JPMorgan Chase Acquires WePay: What Investors Need to Know

11/14/17

In October, America's largest bank, JPMorgan Chase & Co. (NYSE:JPM), made a massive acquisition in the financial technology space when it paid an undisclosed sum to acquire WePay. WePay offers payment solutions that provide an ecosystem for customers to use that allow them to seamlessly integrate the ability to make payments into their own services. The company counts businesses like GoFundMe, Meetup, and Webconnex among its clients. For example, it allows GoFundMe to extend payment options to each of its platform users to enable them to accept payments within their own personal fundraising campaigns.

According to the press release, the country's largest bank has several plans for its newest and shiniest fintech toy, not the least of which is to act as its "payments innovation incubator in Silicon Valley." Chase will now be able to offer several more payment capabilities to its 4 million small business customers, including the ability to accept card and digital payments almost instantly.

Street view of looking up at skyline in big city.

JPMORGAN CHASE, AMERICA'S BIGGEST BANK, JUST ACQUIRED WEPAY FOR MORE THAN $220 MILLION. IMAGE SOURCE: GETTY IMAGES.

JPMorgan Chase intends to keep WePay as a stand-alone business while leveraging its 4 million small business customers as a new distribution arm for its services, according to Chase Commerce Solutions CEO Matt Kane. Bill Clerico, the CEO and founder of WePay, echoed this sentiment in the press release, "We're excited to marry the distribution of one of the world's largest and most respected financial institutions with the best technology and talent in Silicon Valley."

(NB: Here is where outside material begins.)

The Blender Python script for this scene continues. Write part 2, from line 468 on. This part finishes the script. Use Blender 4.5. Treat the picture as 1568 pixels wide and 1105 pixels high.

While the amount JPMorgan Chase paid for the acquisition was undisclosed, the Wall Street Journal reported (link requires subscription) it was more than $220 million, the valuation WePay achieved in its latest round of funding in 2015.

What this means for JPMorgan Chase

America's biggest bank features an extremely lucrative commercial banking division that reported record revenue of $2.1 billion, a 15% year-over-year increase, and net income of $881 million, good for 13% annual growth. In the company's third-quarter conference call, transcribed by S&P Global Market Intelligence, CFO Marianne Lake called out the huge success this division was seeing and credited the resources the bank had poured into this part of the business:

"Another excellent quarter in this business with net income of $881 million, with record revenue and an ROE of 17%. And although we recognize that our results are affected by a benign credit environment, the performance is very strong and broad-based and is driven by the investments we've been making in the business, the differentiated platform capabilities we can offer our clients and our commitment to business discipline."

With the acquisition of WePay, the company's commercial banking operation will be able to offer even more "differentiated" capabilities to its customers, and, as a result, will probably see even more growth.

The Chase for fintech

Fintech is an abbreviated form of financial technology and refers to the use of technology to better accomplish traditional financial services. When fintech works, it usually means these financial services can be obtained for a cheaper price and at a greater convenience to the consumer. The end result for millions of consumers is that nimble tech companies have begun to displace banks and credit unions. For instance, think of PayPal Holdings and its 218 million active account holders that use their PayPal accounts to hold balances, make online purchases, and for P2P payments.

While this trend has been apparent for years, it seems to be accelerating. In the past couple of months, Square applied for a bank charter in Utah. More recently, First Data Corp and Live Oak Bancshares launched a joint venture, Apiture, designed to help smaller banks and credit unions offer all the bells and whistles on their websites and mobile apps that larger banks do.

Are big banks nimble enough to fight back? Well, with JPMorgan's WePay acquisition, the country's biggest bank is signifying it understands the threat fintech poses and is following the adage, "If you can't beat 'em, join 'em." For investors, more than the new small business customers and boost to earnings this will likely produce for JPMorgan, it's the attitude of embracing the future that should be most heartening.